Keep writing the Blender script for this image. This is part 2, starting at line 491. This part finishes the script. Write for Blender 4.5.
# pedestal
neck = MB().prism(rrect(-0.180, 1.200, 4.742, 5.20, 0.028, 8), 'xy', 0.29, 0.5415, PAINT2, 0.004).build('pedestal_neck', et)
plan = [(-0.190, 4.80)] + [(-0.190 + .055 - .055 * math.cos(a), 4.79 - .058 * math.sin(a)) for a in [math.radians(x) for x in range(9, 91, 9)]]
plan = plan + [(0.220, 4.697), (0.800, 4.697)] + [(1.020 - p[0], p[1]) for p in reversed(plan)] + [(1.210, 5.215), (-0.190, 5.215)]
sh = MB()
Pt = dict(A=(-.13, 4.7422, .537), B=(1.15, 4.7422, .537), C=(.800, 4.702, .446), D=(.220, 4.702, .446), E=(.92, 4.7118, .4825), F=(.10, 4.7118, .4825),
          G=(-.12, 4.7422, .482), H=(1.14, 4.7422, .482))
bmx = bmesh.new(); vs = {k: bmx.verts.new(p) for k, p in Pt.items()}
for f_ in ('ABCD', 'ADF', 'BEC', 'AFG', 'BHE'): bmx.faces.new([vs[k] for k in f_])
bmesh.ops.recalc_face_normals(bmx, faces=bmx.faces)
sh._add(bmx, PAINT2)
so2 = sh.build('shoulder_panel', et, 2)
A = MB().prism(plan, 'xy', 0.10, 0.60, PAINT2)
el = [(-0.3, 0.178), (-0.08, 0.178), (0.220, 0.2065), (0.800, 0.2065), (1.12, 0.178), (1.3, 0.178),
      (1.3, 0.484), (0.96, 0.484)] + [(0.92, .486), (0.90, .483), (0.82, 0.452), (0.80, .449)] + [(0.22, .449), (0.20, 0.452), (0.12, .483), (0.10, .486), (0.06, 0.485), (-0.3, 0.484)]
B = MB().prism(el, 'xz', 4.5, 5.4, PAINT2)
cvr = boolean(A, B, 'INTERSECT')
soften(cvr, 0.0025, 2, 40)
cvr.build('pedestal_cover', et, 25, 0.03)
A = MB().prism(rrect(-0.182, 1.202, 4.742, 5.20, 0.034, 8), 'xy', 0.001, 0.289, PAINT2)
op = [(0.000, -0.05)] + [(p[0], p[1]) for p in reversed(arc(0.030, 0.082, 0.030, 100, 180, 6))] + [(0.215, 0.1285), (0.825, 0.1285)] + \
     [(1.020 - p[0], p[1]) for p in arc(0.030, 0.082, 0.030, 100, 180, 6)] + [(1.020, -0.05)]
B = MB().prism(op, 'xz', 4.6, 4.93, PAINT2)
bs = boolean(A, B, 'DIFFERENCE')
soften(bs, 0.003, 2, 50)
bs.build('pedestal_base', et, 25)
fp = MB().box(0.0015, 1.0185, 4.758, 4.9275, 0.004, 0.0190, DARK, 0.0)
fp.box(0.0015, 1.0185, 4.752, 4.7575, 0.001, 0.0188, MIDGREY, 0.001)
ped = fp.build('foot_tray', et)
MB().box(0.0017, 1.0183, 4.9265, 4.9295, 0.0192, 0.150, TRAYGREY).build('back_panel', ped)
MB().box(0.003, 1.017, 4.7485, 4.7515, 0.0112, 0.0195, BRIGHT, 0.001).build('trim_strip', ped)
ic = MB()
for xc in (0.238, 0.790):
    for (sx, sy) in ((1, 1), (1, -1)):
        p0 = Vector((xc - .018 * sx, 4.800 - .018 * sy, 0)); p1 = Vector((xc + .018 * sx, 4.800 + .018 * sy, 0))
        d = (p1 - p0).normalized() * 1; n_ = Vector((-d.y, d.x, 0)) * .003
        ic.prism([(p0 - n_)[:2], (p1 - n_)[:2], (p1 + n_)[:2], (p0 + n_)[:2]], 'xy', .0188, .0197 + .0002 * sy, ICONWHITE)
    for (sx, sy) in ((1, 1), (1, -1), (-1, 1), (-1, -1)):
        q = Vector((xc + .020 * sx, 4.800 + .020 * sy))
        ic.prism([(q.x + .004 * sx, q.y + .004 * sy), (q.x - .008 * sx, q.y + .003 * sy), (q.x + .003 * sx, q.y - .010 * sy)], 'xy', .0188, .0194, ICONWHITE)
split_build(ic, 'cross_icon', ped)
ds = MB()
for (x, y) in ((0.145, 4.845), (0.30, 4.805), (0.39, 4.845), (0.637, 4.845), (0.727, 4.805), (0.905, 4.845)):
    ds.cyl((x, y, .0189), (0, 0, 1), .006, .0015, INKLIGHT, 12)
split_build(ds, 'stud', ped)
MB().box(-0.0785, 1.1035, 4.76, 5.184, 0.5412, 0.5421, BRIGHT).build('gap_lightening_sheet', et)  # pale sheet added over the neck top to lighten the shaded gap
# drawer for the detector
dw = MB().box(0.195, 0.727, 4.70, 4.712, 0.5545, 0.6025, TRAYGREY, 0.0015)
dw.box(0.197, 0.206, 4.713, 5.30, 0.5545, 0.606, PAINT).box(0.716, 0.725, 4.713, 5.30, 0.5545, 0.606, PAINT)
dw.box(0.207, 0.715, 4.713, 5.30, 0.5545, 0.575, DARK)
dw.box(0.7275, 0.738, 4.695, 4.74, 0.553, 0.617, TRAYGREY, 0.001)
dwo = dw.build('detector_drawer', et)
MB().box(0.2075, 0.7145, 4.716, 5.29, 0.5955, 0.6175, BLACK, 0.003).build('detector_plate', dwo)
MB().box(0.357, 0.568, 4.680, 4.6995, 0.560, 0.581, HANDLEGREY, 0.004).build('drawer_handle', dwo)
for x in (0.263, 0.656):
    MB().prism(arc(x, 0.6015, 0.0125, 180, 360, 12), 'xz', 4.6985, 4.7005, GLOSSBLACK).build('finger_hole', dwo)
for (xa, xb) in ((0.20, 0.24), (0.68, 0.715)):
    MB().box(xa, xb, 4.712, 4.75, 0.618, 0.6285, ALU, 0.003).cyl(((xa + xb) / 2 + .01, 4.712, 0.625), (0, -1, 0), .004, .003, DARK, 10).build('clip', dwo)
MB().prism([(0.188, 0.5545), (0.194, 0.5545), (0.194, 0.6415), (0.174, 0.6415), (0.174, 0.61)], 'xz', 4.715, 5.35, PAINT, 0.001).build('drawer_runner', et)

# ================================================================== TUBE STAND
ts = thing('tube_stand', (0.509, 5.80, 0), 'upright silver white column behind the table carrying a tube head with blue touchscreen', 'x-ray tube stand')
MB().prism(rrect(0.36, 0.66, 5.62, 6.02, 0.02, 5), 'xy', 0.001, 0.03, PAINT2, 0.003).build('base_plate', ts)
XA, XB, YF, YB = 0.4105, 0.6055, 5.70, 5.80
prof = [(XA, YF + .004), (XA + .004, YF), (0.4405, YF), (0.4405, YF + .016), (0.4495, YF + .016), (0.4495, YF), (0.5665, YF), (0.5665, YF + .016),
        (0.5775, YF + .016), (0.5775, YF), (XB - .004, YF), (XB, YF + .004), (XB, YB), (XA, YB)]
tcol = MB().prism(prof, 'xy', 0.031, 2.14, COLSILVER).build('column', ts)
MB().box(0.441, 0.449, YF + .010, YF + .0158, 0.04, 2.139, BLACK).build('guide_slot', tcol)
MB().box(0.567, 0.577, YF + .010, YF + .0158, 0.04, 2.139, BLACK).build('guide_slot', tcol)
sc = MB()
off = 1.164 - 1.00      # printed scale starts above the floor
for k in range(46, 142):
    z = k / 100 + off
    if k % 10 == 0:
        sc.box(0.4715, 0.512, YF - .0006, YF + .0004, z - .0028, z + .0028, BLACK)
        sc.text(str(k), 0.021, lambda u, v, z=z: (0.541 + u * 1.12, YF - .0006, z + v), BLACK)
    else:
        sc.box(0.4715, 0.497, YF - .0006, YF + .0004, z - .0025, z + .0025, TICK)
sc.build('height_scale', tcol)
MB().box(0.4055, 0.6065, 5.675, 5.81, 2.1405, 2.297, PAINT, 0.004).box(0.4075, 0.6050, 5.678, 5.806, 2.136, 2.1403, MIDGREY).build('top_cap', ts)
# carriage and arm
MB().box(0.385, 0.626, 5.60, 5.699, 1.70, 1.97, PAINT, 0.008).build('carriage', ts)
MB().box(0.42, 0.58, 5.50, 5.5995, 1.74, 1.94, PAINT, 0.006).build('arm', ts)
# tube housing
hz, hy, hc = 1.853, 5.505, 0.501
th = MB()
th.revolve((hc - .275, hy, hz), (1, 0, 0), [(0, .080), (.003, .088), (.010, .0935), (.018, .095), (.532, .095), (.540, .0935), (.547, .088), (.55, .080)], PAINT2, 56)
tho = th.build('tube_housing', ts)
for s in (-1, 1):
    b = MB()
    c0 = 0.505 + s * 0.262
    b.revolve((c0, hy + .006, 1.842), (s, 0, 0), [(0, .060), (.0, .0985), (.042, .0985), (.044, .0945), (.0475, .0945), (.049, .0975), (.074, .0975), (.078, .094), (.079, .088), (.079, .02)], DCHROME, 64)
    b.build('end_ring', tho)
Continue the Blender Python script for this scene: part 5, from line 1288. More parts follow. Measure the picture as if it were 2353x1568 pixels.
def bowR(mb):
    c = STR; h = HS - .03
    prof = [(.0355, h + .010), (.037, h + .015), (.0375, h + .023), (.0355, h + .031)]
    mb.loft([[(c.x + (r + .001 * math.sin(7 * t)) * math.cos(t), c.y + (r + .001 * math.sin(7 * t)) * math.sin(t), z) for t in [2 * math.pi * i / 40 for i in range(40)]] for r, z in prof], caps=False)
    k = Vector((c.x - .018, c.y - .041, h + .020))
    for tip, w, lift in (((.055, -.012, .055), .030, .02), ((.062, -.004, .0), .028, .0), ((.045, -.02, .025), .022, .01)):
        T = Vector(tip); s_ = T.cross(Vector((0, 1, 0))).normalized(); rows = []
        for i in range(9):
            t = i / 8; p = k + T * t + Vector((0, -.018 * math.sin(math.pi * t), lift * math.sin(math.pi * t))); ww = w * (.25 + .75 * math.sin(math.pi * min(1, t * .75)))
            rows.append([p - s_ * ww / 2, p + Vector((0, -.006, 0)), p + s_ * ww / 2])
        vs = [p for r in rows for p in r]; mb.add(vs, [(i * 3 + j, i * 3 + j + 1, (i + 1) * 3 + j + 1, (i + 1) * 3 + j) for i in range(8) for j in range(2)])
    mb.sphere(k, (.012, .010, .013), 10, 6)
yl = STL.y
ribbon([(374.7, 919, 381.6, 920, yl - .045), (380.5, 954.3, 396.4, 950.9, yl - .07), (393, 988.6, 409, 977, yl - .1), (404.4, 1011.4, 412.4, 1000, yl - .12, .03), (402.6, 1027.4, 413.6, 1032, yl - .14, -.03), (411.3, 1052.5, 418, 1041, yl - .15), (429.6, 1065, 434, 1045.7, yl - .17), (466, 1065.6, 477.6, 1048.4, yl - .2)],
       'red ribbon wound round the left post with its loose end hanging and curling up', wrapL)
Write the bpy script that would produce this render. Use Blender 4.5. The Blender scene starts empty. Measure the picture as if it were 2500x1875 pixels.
■ ■ ■
> **Stated task**
Pick out each line in the material containing "part".

> **Output**
Keep writing the Blender script for this image. This is part 2, starting at line 491. This part finishes the script. Write for Blender 4.5.
Continue the Blender Python script for this scene: part 5, from line 1288. More parts follow. Measure the picture as if it were 2353x1568 pixels.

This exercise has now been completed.